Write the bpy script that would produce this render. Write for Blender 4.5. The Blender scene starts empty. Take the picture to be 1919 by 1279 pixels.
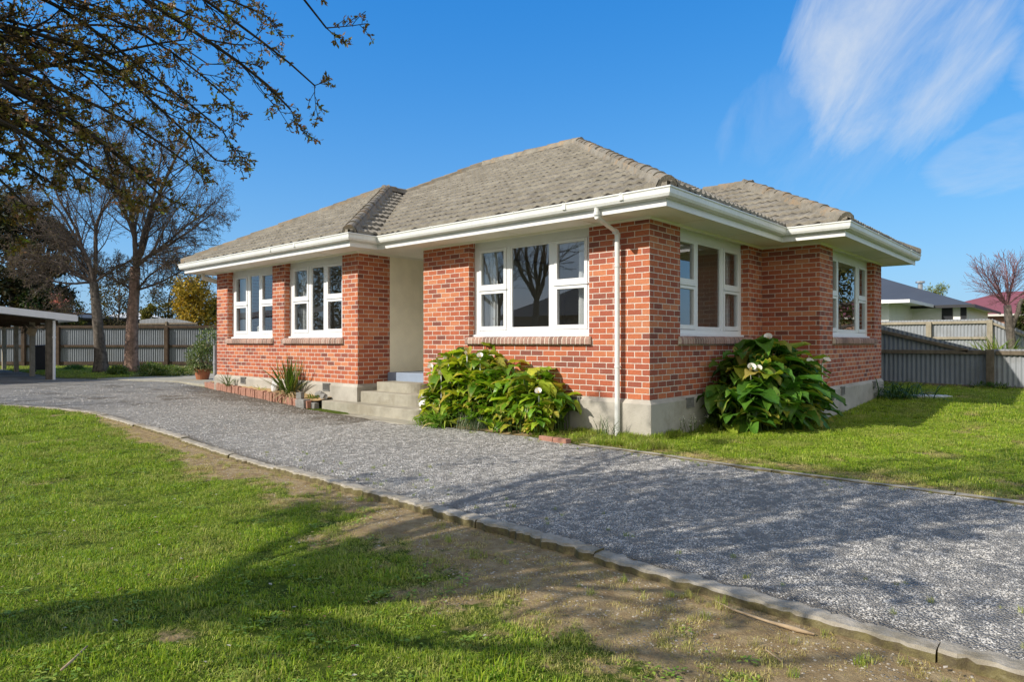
import bpy, bmesh, math, random
import numpy as np
from mathutils import Vector, Matrix, noise
R = math.radians
PI = math.pi
rng = random.Random(11)
sc = bpy.context.scene
COL = sc.collection

# ------------------------------------------------------------------ camera geometry (used to place things in the place)
F = 1236.53
CAMP = (4.7046, -8.1913, 1.3685)
DV = (math.cos(R(131.656)), math.sin(R(131.656)))
RV = (DV[1], -DV[0])
def at(u, t, z=0.0):
    k = (u - 960.0) / F * t
    return (CAMP[0] + t * DV[0] + k * RV[0], CAMP[1] + t * DV[1] + k * RV[1], z)
def pt(u, v, t):
    return at(u, t, CAMP[2] + (642.0 - v) / F * t)
def on_y(u, Y):
    q = (DV[0] + (u - 960) / F * RV[0], DV[1] + (u - 960) / F * RV[1])
    t = (Y - CAMP[1]) / q[1]
    return CAMP[0] + t * q[0], t
def hz(v, t):
    return CAMP[2] + (642.0 - v) / F * t
GP = [(-80, .28), (-24, .25), (-16, .2), (-10, .13), (-6.5, .05), (-3, 0), (60, 0)]
def gz(x):
    if x <= -80: return .28
    for (a, b), (c, d) in zip(GP, GP[1:]):
        if a <= x <= c:
            return b + (d - b) * (x - a) / (c - a)
    return 0.0
def interp(tab, x):
    if x <= tab[0][0]: return tab[0][1]
    for (a, b), (c, d) in zip(tab, tab[1:]):
        if a <= x <= c:
            return b + (d - b) * (x - a) / (c - a)
    return tab[-1][1]
def sstep(a, b, x):
    t = max(0., min(1., (x - a) / (b - a)))
    return t * t * (3 - 2 * t)
def fbm(x, y, z=0.0, o=3):
    return noise.fractal((x, y, z), .6, 2.1, o)

# ------------------------------------------------------------------ mesh builder
class MB:
    def __init__(s):
        s.v = []; s.f = []; s.m = []; s.c = []; s.uv = {}
        s.col = (1, 1, 1)
    def add(s, vs, fs, mi=0, uvs=None, col=None):
        b = len(s.v)
        s.v.extend(vs)
        c = col or s.col
        s.c.extend([c] * len(vs))
        for i, f in enumerate(fs):
            if uvs: s.uv[len(s.f)] = uvs[i]
            s.f.append(tuple(b + k for k in f)); s.m.append(mi)
    def box(s, x0, x1, y0, y1, z0, z1, mi=0):
        v = [(x0,y0,z0),(x1,y0,z0),(x1,y1,z0),(x0,y1,z0),(x0,y0,z1),(x1,y0,z1),(x1,y1,z1),(x0,y1,z1)]
        s.add(v, [(0,3,2,1),(4,5,6,7),(0,1,5,4),(1,2,6,5),(2,3,7,6),(3,0,4,7)], mi)
    def obox(s, c, sx, sy, sz, rz=0., rx=0., ry=0., mi=0):
        M = Matrix.Translation(c) @ Matrix.Rotation(rz, 4, 'Z') @ Matrix.Rotation(ry, 4, 'Y') @ Matrix.Rotation(rx, 4, 'X')
        v = []
        for a, b, d in ((-1,-1,-1),(1,-1,-1),(1,1,-1),(-1,1,-1),(-1,-1,1),(1,-1,1),(1,1,1),(-1,1,1)):
            v.append(tuple(M @ Vector((a*sx/2, b*sy/2, d*sz/2))))
        s.add(v, [(0,3,2,1),(4,5,6,7),(0,1,5,4),(1,2,6,5),(2,3,7,6),(3,0,4,7)], mi)
    def prism(s, poly, z0, z1, mi=0):
        n = len(poly)
        v = [(p[0], p[1], z0) for p in poly] + [(p[0], p[1], z1) for p in poly]
        fs = [tuple(range(n-1, -1, -1)), tuple(range(n, 2*n))]
        for i in range(n):
            j = (i + 1) % n
            fs.append((i, j, n + j, n + i))
        s.add(v, fs, mi)
    def tube(s, pts, rad, n=6, cap=True, mi=0, col=None):
        pts = [Vector(p) for p in pts]
        k = len(pts)
        if not hasattr(rad, '__len__'): rad = [rad] * k
        vs = []
        up = None
        for i in range(k):
            d = (pts[min(i+1, k-1)] - pts[max(i-1, 0)])
            if d.length < 1e-9: d = Vector((0,0,1))
            d.normalize()
            if up is None:
                up = Vector((0,0,1)) if abs(d.z) < .9 else Vector((1,0,0))
            a = d.cross(up)
            if a.length < 1e-6: a = d.cross(Vector((.3,.9,.1)))
            a.normalize(); b = a.cross(d); up = b
            for j in range(n):
                t = 2 * PI * j / n
                vs.append(tuple(pts[i] + (a * math.cos(t) + b * math.sin(t)) * rad[i]))
        fs = []
        for i in range(k - 1):
            for j in range(n):
                q = (j + 1) % n
                fs.append((i*n+j, i*n+q, (i+1)*n+q, (i+1)*n+j))
        if cap:
            fs.append(tuple(range(n-1, -1, -1))); fs.append(tuple((k-1)*n + j for j in range(n)))
        s.add(vs, fs, mi, None, col)
    def lathe(s, prof, c, n=20, mi=0):
        vs = []
        for r, z in prof:
            for j in range(n):
                t = 2*PI*j/n
                vs.append((c[0]+r*math.cos(t), c[1]+r*math.sin(t), c[2]+z))
        fs = []
        for i in range(len(prof)-1):
            for j in range(n):
                q = (j+1) % n
                fs.append((i*n+j, i*n+q, (i+1)*n+q, (i+1)*n+j))
        fs.append(tuple(range(n-1,-1,-1))); fs.append(tuple((len(prof)-1)*n+j for j in range(n)))
        s.add(vs, fs, mi)
    def sweep(s, path, prof, closed=False, mi=0):
        """profile points (outward offset, z) swept along a level path with mitred corners; outward = right of travel"""
        n = len(path); k = len(prof); vs = []
        for i in range(n):
            p = Vector(path[i][:2])
            dirs = []
            if i > 0: dirs.append((p - Vector(path[i-1][:2])).normalized())
            if i < n-1: dirs.append((Vector(path[i+1][:2]) - p).normalized())
            nr = [Vector((d.y, -d.x)) for d in dirs]
            if len(nr) == 1: m = nr[0]
            else:
                m = nr[0] + nr[1]; m.normalize(); m = m / max(.2, m.dot(nr[0]))
            for o, z in prof:
                vs.append((p.x + m.x*o, p.y + m.y*o, z + (path[i][2] if len(path[i]) > 2 else 0)))
        fs = []
        for i in range(n-1):
            for j in range(k):
                q = (j+1) % k
                fs.append((i*k+j, (i+1)*k+j, (i+1)*k+q, i*k+q))
        fs.append(tuple(range(k))); fs.append(tuple((n-1)*k + j for j in range(k-1,-1,-1)))
        s.add(vs, fs, mi)
    def build(s, name, mats, parent=None, smooth=False, bevel=0., loc=None, recalc=False):
        if not isinstance(mats, (list, tuple)): mats = [mats]
        org = Vector((0,0,0))
        if parent is not None:
            q = parent
            while q is not None:
                org = org + q.location; q = q.parent
        elif loc is not None: org = Vector(loc)
        me = bpy.data.meshes.new(name)
        v = np.array(s.v, dtype=np.float64).reshape(-1, 3) - np.array(org)
        me.from_pydata(v.tolist(), [], s.f)
        for m in mats: me.materials.append(m)
        if len(mats) > 1: me.polygons.foreach_set('material_index', s.m)
        if any(c != (1,1,1) for c in s.c[:50]) or any(c != (1,1,1) for c in s.c[-50:]):
            ca = me.color_attributes.new('Col', 'FLOAT_COLOR', 'POINT')
            arr = np.ones((len(s.c), 4), dtype=np.float32); arr[:, :3] = np.array(s.c, dtype=np.float32)
            ca.data.foreach_set('color', arr.ravel())
        if s.uv:
            ul = me.uv_layers.new(name='UVMap')
            for pi, uvs in s.uv.items():
                ls = me.polygons[pi].loop_start
                for k, uv in enumerate(uvs): ul.data[ls+k].uv = uv
        me.validate()
        if recalc:
            bm = bmesh.new(); bm.from_mesh(me); bmesh.ops.recalc_face_normals(bm, faces=bm.faces); bm.to_mesh(me); bm.free()
        if smooth: me.polygons.foreach_set('use_smooth', [True] * len(me.polygons))
        me.update()
        o = bpy.data.objects.new(name, me)
        COL.objects.link(o)
        if parent is not None: o.parent = parent
        elif loc is not None: o.location = loc
        if bevel:
            b = o.modifiers.new('bevel', 'BEVEL'); b.width = bevel; b.segments = 2; b.limit_method = 'ANGLE'; b.angle_limit = R(40)
        return o

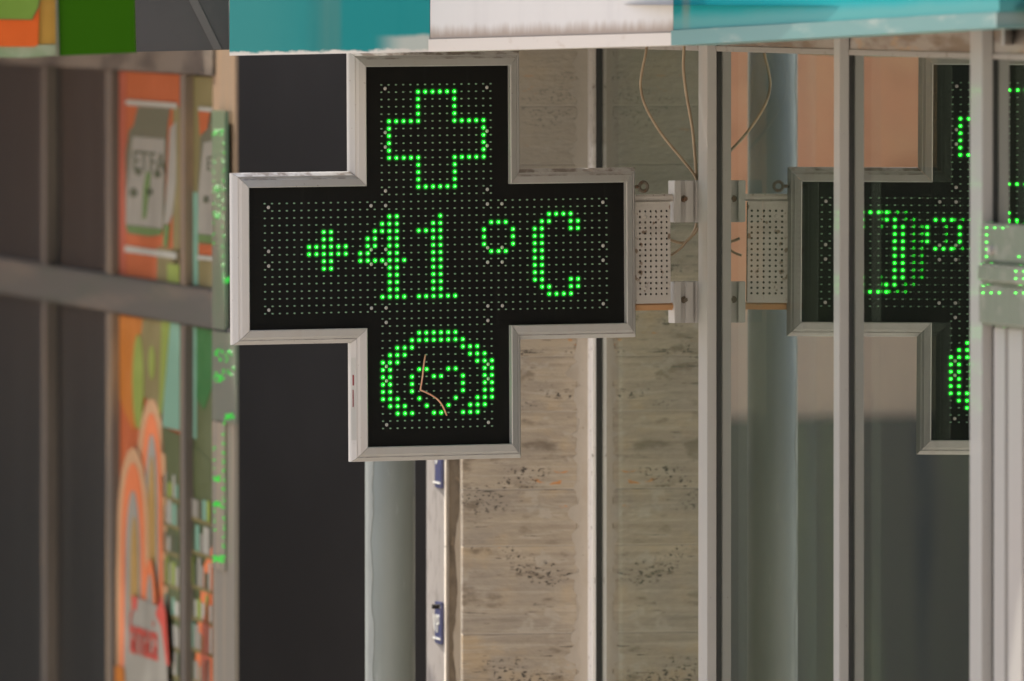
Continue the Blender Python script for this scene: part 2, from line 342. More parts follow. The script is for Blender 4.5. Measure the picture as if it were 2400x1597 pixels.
m_room = mat('shop_interior', (.035, .04, .032), .8, layers=[dict(col=(.11, .125, .075), scale=(3.2, 3.2, .15), lo=.5, hi=.62, amt=.8), dict(col=(.03, .038, .05), scale=(4.3, 4.3, .2), lo=.56, hi=.66, amt=.8)])
m_door = mat('door_aluminium', (.335, .325, .31), .4, layers=[dict(col=(.36, .33, .31), scale=(9, 9, 1.5), lo=.4, hi=.75, amt=.6)])
m_ledge = mat('door_closer_grey', (.22, .235, .19), .35, coat=1.0, coat_rough=.012, bump=(dict(scale=(22, 22, 9), detail=2), .22, .01), layers=[dict(col=(.38, .35, .31), scale=(9, 9, 22), lo=.5, hi=.7, amt=.6)])
m_ground = mat('paving', (.52, .47, .41), .85, layers=[dict(col=(.42, .38, .33), scale=(.7, .7, .7), lo=.4, hi=.65)])
m_street = mat('street_facade', (.055, .05, .045), .8, layers=[dict(col=(.03, .03, .028), scale=(.5, .5, .35), lo=.45, hi=.6)])
m_soffit = mat('soffit_white', (.55, .52, .48), .6)

# ------------------------------------------------------------------ planes of the place
TH = R(14.0)                                     # glazed shopfront: close to the line of sight
G0 = at(1657, 700, 0.337)
GL = Plane((G0.x, G0.y), (sin(TH), -cos(TH)), (-cos(TH), -sin(TH)))
LF0 = at(553, 700, 2.62); LA = R(9.9)            # neighbour's shopfront, receding to the left
LF = Plane((LF0.x, LF0.y), (-sin(LA), cos(LA)), (-cos(LA), -sin(LA)))
ZB, ZT = -3.2, 0.78                              # street level and soffit
TC = GL.pt(GL.s_(1392), 0)                       # corner of stone wall and glazing
TV = Plane((TC.x, TC.y), (-cos(TH), -sin(TH)), (sin(TH), -cos(TH)))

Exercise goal
Starting at the top of the listing above, reproduce each line up to and including the one with "COL = sc.collection"; omit the pictures.

Exercise answer
Write the bpy script that would produce this render. Write for Blender 4.5. The Blender scene starts empty. Take the picture to be 1919 by 1279 pixels.
import bpy, bmesh, math, random
import numpy as np
from mathutils import Vector, Matrix, noise
R = math.radians
PI = math.pi
rng = random.Random(11)
sc = bpy.context.scene
COL = sc.collection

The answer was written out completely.